Given problem >> Omit every picture and write out the rest of the records exactly.
[BEGIN Dataset extract]
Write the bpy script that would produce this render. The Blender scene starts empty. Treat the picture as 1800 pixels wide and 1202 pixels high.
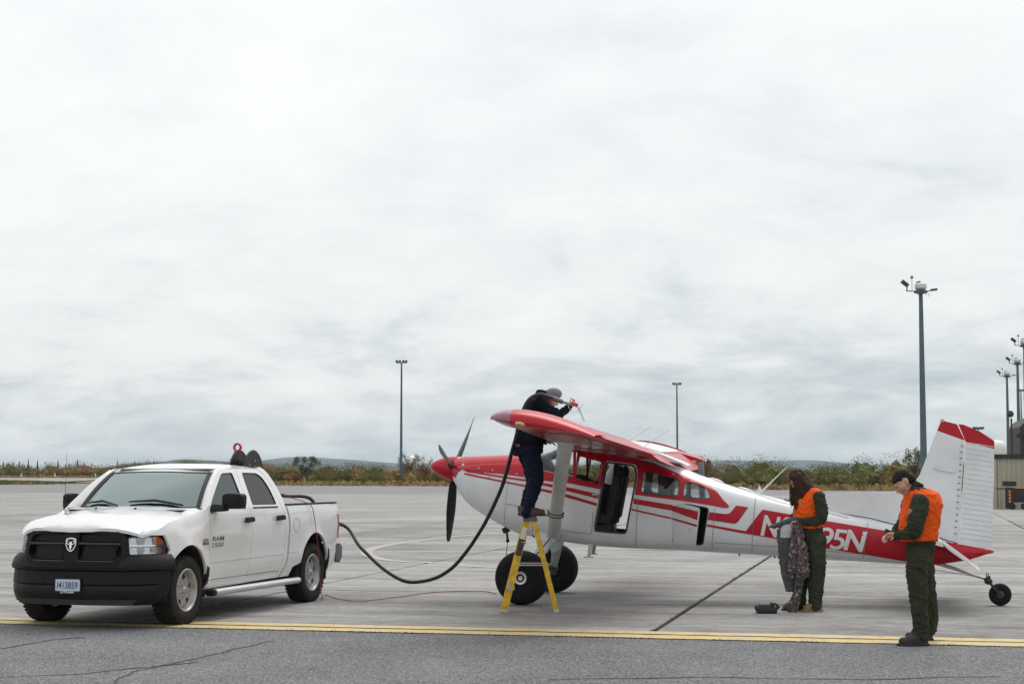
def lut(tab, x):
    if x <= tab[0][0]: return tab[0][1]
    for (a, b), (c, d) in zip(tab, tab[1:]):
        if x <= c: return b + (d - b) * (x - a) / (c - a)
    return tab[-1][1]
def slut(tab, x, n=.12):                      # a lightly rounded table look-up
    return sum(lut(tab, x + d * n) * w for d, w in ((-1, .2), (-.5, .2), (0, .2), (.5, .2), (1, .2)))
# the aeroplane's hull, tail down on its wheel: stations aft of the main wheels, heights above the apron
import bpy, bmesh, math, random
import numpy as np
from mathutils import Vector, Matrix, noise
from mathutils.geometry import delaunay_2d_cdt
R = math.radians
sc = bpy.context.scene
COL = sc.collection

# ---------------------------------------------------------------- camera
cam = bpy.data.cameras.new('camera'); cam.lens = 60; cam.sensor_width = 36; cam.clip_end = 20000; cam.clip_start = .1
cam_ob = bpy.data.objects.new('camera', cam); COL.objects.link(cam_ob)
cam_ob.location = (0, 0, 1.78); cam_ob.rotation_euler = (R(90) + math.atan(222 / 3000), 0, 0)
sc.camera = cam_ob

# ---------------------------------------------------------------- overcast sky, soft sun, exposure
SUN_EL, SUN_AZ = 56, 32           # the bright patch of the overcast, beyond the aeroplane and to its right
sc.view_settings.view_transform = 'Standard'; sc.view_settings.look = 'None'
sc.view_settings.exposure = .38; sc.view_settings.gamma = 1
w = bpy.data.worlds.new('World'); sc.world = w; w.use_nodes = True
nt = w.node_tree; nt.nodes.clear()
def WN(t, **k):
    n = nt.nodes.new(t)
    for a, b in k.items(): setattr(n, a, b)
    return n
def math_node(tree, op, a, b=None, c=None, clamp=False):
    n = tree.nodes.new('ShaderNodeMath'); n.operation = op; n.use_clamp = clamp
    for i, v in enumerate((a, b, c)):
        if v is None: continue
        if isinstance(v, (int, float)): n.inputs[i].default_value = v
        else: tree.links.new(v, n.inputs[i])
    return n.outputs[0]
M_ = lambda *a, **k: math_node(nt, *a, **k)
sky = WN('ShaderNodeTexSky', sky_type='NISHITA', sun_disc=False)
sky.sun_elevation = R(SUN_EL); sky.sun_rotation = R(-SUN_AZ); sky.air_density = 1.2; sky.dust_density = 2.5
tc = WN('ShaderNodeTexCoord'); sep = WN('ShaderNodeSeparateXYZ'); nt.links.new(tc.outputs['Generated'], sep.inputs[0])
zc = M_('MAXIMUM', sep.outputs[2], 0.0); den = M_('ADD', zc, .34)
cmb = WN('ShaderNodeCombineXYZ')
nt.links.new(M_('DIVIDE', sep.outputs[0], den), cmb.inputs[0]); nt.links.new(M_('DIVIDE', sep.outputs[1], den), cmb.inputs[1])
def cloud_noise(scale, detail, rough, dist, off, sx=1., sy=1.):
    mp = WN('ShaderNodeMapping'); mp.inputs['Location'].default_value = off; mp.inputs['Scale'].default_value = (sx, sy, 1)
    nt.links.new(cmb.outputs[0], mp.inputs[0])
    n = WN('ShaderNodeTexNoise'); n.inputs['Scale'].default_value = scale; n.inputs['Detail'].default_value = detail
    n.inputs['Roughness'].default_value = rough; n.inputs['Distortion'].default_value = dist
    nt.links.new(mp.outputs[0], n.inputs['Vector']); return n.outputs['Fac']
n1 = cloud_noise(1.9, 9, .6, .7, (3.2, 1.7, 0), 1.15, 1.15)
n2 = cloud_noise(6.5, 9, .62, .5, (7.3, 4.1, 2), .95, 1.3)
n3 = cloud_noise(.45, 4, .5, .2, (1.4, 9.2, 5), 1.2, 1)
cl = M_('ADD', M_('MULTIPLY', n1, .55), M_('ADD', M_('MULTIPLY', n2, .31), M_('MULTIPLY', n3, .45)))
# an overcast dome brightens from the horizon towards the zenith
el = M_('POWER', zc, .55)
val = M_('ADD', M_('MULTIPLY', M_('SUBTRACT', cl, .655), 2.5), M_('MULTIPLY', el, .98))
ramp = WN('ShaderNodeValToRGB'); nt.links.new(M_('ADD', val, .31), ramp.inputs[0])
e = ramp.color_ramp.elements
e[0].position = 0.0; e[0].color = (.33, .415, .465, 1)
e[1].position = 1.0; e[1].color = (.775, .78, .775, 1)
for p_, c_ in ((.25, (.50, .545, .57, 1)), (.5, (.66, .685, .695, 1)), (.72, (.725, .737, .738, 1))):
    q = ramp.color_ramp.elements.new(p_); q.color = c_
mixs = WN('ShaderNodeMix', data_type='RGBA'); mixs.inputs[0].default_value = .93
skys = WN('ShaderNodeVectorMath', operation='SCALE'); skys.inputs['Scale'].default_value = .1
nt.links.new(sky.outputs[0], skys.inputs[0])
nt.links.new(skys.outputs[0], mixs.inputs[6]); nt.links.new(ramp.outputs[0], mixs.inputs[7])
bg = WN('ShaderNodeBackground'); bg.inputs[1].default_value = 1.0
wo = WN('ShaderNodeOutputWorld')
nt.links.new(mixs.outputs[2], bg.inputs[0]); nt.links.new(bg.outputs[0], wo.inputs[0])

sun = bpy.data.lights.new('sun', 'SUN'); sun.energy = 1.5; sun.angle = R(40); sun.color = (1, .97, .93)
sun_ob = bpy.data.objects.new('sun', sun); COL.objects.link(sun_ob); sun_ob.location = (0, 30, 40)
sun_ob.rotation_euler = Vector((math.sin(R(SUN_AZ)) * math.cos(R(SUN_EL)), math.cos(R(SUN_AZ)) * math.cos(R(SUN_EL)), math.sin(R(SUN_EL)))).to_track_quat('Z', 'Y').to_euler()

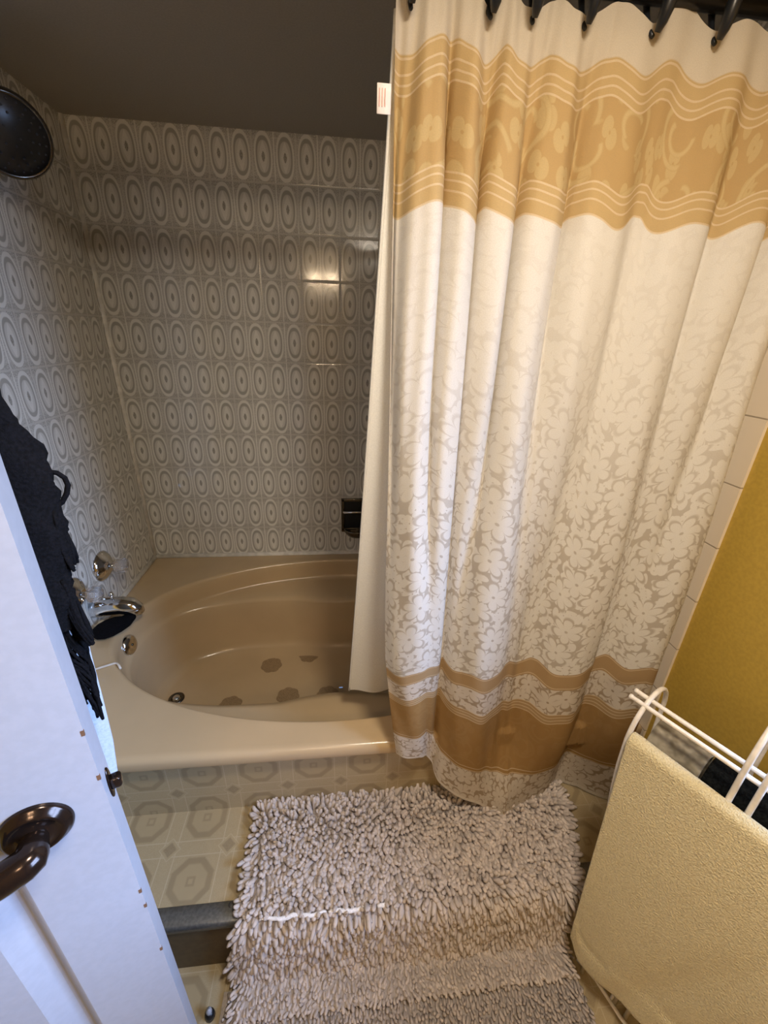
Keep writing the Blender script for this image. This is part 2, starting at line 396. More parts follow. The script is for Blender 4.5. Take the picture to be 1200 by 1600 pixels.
[END Dataset extract]
Completed exercise >>
Write the bpy script that would produce this render. The Blender scene starts empty. Treat the picture as 1800 pixels wide and 1202 pixels high.
def lut(tab, x):
    if x <= tab[0][0]: return tab[0][1]
    for (a, b), (c, d) in zip(tab, tab[1:]):
        if x <= c: return b + (d - b) * (x - a) / (c - a)
    return tab[-1][1]
def slut(tab, x, n=.12):                      # a lightly rounded table look-up
    return sum(lut(tab, x + d * n) * w for d, w in ((-1, .2), (-.5, .2), (0, .2), (.5, .2), (1, .2)))
# the aeroplane's hull, tail down on its wheel: stations aft of the main wheels, heights above the apron
import bpy, bmesh, math, random
import numpy as np
from mathutils import Vector, Matrix, noise
from mathutils.geometry import delaunay_2d_cdt
R = math.radians
sc = bpy.context.scene
COL = sc.collection

# ---------------------------------------------------------------- camera
cam = bpy.data.cameras.new('camera'); cam.lens = 60; cam.sensor_width = 36; cam.clip_end = 20000; cam.clip_start = .1
cam_ob = bpy.data.objects.new('camera', cam); COL.objects.link(cam_ob)
cam_ob.location = (0, 0, 1.78); cam_ob.rotation_euler = (R(90) + math.atan(222 / 3000), 0, 0)
sc.camera = cam_ob

# ---------------------------------------------------------------- overcast sky, soft sun, exposure
SUN_EL, SUN_AZ = 56, 32           # the bright patch of the overcast, beyond the aeroplane and to its right
sc.view_settings.view_transform = 'Standard'; sc.view_settings.look = 'None'
sc.view_settings.exposure = .38; sc.view_settings.gamma = 1
w = bpy.data.worlds.new('World'); sc.world = w; w.use_nodes = True
nt = w.node_tree; nt.nodes.clear()
def WN(t, **k):
    n = nt.nodes.new(t)
    for a, b in k.items(): setattr(n, a, b)
    return n
def math_node(tree, op, a, b=None, c=None, clamp=False):
    n = tree.nodes.new('ShaderNodeMath'); n.operation = op; n.use_clamp = clamp
    for i, v in enumerate((a, b, c)):
        if v is None: continue
        if isinstance(v, (int, float)): n.inputs[i].default_value = v
        else: tree.links.new(v, n.inputs[i])
    return n.outputs[0]
M_ = lambda *a, **k: math_node(nt, *a, **k)
sky = WN('ShaderNodeTexSky', sky_type='NISHITA', sun_disc=False)
sky.sun_elevation = R(SUN_EL); sky.sun_rotation = R(-SUN_AZ); sky.air_density = 1.2; sky.dust_density = 2.5
tc = WN('ShaderNodeTexCoord'); sep = WN('ShaderNodeSeparateXYZ'); nt.links.new(tc.outputs['Generated'], sep.inputs[0])
zc = M_('MAXIMUM', sep.outputs[2], 0.0); den = M_('ADD', zc, .34)
cmb = WN('ShaderNodeCombineXYZ')
nt.links.new(M_('DIVIDE', sep.outputs[0], den), cmb.inputs[0]); nt.links.new(M_('DIVIDE', sep.outputs[1], den), cmb.inputs[1])
def cloud_noise(scale, detail, rough, dist, off, sx=1., sy=1.):
    mp = WN('ShaderNodeMapping'); mp.inputs['Location'].default_value = off; mp.inputs['Scale'].default_value = (sx, sy, 1)
    nt.links.new(cmb.outputs[0], mp.inputs[0])
    n = WN('ShaderNodeTexNoise'); n.inputs['Scale'].default_value = scale; n.inputs['Detail'].default_value = detail
    n.inputs['Roughness'].default_value = rough; n.inputs['Distortion'].default_value = dist
    nt.links.new(mp.outputs[0], n.inputs['Vector']); return n.outputs['Fac']
n1 = cloud_noise(1.9, 9, .6, .7, (3.2, 1.7, 0), 1.15, 1.15)
n2 = cloud_noise(6.5, 9, .62, .5, (7.3, 4.1, 2), .95, 1.3)
n3 = cloud_noise(.45, 4, .5, .2, (1.4, 9.2, 5), 1.2, 1)
cl = M_('ADD', M_('MULTIPLY', n1, .55), M_('ADD', M_('MULTIPLY', n2, .31), M_('MULTIPLY', n3, .45)))
# an overcast dome brightens from the horizon towards the zenith
el = M_('POWER', zc, .55)
val = M_('ADD', M_('MULTIPLY', M_('SUBTRACT', cl, .655), 2.5), M_('MULTIPLY', el, .98))
ramp = WN('ShaderNodeValToRGB'); nt.links.new(M_('ADD', val, .31), ramp.inputs[0])
e = ramp.color_ramp.elements
e[0].position = 0.0; e[0].color = (.33, .415, .465, 1)
e[1].position = 1.0; e[1].color = (.775, .78, .775, 1)
for p_, c_ in ((.25, (.50, .545, .57, 1)), (.5, (.66, .685, .695, 1)), (.72, (.725, .737, .738, 1))):
    q = ramp.color_ramp.elements.new(p_); q.color = c_
mixs = WN('ShaderNodeMix', data_type='RGBA'); mixs.inputs[0].default_value = .93
skys = WN('ShaderNodeVectorMath', operation='SCALE'); skys.inputs['Scale'].default_value = .1
nt.links.new(sky.outputs[0], skys.inputs[0])
nt.links.new(skys.outputs[0], mixs.inputs[6]); nt.links.new(ramp.outputs[0], mixs.inputs[7])
bg = WN('ShaderNodeBackground'); bg.inputs[1].default_value = 1.0
wo = WN('ShaderNodeOutputWorld')
nt.links.new(mixs.outputs[2], bg.inputs[0]); nt.links.new(bg.outputs[0], wo.inputs[0])

sun = bpy.data.lights.new('sun', 'SUN'); sun.energy = 1.5; sun.angle = R(40); sun.color = (1, .97, .93)
sun_ob = bpy.data.objects.new('sun', sun); COL.objects.link(sun_ob); sun_ob.location = (0, 30, 40)
sun_ob.rotation_euler = Vector((math.sin(R(SUN_AZ)) * math.cos(R(SUN_EL)), math.cos(R(SUN_AZ)) * math.cos(R(SUN_EL)), math.sin(R(SUN_EL)))).to_track_quat('Z', 'Y').to_euler()

Keep writing the Blender script for this image. This is part 2, starting at line 396. More parts follow. The script is for Blender 4.5. Take the picture to be 1200 by 1600 pixels.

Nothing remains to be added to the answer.